Step 2: Create an Emergency Plan

Create a Plan
Meet with your family and discuss the types the types of disasters and emergencies that are most likely to happen and what to do in each case. Explain the dangers to children and plan to share the responsibilities, working as a team. If you have in-home childcare, include the caregiver in your plan. Be sure to include your pets in your planning process. If you have to seek refuge in an emergency shelter, pets are not permitted with the exception of working animals.

Determine Where to Meet
Locate a place right outside your home in case of a sudden emergency, like a fire. Identify a location outside your neighborhood in case you can not return home. Make wallet cards, so everyone will know the address and phone number of the place where you are to meet. For older children, select a “safe house” in areas they frequent, where they can go until it is safe to go to the family's meeting place.

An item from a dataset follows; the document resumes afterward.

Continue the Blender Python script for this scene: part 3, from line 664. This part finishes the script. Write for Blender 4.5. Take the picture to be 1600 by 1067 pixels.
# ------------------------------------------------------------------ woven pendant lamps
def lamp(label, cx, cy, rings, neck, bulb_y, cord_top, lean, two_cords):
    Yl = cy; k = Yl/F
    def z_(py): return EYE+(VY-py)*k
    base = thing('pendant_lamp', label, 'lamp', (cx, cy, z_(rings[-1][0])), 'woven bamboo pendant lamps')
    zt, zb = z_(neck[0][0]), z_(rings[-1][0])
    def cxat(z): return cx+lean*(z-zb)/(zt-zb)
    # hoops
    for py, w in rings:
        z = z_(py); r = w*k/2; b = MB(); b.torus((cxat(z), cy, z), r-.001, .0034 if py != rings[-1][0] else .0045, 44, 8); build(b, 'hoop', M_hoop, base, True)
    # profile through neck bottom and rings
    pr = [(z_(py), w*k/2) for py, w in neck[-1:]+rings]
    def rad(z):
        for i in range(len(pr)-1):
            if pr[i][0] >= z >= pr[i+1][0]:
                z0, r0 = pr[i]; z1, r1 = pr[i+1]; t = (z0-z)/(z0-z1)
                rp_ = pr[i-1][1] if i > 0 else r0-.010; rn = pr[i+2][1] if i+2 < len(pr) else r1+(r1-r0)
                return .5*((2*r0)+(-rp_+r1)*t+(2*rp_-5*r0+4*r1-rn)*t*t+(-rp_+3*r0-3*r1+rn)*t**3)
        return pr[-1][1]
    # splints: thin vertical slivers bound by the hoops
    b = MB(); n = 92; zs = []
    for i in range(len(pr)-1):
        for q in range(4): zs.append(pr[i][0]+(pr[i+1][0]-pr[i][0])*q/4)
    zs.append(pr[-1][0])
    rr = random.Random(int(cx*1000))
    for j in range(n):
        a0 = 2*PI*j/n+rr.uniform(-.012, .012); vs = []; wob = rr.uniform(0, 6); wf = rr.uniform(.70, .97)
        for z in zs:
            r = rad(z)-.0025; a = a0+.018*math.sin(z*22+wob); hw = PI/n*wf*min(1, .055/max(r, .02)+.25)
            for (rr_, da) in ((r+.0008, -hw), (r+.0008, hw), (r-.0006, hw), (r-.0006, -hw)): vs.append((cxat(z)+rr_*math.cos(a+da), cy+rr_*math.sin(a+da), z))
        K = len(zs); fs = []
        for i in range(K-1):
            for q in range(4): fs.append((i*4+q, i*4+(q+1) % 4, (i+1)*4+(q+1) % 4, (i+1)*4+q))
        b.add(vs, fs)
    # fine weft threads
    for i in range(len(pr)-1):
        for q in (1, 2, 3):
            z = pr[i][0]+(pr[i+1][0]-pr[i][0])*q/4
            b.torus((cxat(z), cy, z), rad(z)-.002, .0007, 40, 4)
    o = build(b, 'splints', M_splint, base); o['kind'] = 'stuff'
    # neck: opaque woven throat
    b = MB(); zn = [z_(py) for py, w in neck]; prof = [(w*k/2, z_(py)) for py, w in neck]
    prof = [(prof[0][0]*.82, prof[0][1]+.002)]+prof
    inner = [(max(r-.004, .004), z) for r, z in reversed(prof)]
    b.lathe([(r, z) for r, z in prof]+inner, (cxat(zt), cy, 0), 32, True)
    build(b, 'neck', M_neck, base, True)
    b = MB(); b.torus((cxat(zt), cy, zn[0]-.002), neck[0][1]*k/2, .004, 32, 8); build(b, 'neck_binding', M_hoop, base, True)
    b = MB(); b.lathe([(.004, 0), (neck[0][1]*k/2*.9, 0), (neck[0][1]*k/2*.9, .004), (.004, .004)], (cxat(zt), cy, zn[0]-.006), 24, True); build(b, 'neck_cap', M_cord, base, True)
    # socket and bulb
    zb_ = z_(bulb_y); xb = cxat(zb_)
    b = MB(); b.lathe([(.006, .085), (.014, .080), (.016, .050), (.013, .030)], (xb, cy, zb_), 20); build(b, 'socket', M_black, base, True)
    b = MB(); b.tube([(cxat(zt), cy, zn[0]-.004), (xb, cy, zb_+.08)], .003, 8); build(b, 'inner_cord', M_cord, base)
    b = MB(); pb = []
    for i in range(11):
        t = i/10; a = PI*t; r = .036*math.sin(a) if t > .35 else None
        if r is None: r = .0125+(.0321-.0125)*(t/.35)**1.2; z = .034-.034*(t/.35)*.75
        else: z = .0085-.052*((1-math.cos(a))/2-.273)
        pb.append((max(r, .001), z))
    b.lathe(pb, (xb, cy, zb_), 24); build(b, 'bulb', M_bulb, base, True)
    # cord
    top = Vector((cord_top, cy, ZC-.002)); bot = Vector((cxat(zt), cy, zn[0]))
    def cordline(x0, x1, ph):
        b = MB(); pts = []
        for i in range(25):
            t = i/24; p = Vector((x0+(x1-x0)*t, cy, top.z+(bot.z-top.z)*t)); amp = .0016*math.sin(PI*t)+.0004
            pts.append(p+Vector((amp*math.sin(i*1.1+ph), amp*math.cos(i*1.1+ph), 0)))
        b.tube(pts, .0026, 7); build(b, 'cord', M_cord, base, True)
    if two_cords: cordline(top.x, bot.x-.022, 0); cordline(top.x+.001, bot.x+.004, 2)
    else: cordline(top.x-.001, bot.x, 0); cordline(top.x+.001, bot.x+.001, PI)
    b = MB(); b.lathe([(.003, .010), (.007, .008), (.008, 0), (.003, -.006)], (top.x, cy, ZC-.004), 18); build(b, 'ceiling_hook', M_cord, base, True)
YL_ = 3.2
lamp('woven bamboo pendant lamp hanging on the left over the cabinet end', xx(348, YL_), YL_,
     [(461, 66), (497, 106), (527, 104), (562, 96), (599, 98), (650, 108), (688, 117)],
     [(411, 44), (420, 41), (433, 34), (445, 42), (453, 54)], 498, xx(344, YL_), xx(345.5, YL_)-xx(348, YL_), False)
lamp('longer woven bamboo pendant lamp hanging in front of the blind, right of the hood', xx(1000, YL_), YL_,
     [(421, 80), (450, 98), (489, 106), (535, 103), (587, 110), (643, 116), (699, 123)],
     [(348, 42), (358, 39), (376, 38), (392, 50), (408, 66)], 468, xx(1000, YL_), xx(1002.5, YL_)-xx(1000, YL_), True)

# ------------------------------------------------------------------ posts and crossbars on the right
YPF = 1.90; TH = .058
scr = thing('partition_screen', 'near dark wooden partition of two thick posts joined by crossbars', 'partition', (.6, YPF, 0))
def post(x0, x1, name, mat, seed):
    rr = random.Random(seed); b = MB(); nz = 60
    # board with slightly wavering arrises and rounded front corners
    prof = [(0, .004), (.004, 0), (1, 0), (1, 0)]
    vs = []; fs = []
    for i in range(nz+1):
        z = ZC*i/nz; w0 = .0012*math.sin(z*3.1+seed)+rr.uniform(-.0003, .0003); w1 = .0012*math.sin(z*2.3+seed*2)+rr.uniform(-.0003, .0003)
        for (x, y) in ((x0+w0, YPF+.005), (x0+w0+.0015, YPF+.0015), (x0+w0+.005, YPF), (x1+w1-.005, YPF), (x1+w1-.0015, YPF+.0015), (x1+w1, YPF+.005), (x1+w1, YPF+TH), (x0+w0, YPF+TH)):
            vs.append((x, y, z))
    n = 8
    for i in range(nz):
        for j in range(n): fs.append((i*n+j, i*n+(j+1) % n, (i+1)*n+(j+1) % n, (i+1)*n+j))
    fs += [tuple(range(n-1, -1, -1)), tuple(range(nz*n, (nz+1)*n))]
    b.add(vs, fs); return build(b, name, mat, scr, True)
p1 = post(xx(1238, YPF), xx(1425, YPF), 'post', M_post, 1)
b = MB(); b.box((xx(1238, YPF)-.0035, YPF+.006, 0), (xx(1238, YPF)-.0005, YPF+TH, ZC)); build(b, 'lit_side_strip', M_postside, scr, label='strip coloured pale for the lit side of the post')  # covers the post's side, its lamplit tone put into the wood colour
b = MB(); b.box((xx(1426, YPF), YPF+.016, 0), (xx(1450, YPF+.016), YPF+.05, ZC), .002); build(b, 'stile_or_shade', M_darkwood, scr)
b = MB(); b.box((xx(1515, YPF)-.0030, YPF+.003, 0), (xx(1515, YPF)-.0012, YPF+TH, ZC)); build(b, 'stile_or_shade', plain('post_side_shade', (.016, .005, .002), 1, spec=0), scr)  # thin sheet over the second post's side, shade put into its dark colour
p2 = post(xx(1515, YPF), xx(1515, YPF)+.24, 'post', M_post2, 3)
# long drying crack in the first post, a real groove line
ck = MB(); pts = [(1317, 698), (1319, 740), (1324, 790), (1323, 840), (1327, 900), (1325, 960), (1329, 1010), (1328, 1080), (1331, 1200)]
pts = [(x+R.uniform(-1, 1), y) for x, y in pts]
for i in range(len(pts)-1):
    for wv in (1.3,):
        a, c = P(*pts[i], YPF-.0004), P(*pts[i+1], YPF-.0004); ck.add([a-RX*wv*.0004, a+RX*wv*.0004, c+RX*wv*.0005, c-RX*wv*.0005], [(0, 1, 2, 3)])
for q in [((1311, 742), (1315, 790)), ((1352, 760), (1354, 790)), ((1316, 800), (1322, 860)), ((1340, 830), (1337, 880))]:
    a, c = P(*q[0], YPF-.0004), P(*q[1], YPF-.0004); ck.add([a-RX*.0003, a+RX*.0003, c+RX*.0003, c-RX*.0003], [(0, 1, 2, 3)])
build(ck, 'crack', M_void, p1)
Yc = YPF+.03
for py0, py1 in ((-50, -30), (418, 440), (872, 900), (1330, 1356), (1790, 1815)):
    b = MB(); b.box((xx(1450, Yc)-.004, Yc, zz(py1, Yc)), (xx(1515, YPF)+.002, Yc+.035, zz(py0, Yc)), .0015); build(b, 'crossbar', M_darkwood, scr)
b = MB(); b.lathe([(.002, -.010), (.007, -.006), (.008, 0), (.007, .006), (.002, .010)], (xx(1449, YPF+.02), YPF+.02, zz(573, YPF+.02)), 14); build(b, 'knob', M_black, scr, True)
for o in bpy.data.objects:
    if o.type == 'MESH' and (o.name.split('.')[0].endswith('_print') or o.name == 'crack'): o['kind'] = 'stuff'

Have an Out-of-Town Contact
Ask an out-of-town friend or relative to be your contact. After a disaster, it is often easier to call long distance. Other family members should call this person and tell them where they are. Everyone must know the contact’s phone number and cell phone number if they have one. Be aware that cell phones are often overloaded during and immediately after an emergency, so it is important to know land line phone numbers as well.

Have a Mobility-Impaired Emergency Plan
Keep support items in the same place, so they can always be found quickly. For those who have home-health caregivers, particularly for those who are bed-bound, it is essential to have an alternate plan if the home-health caregiver can not make it to you.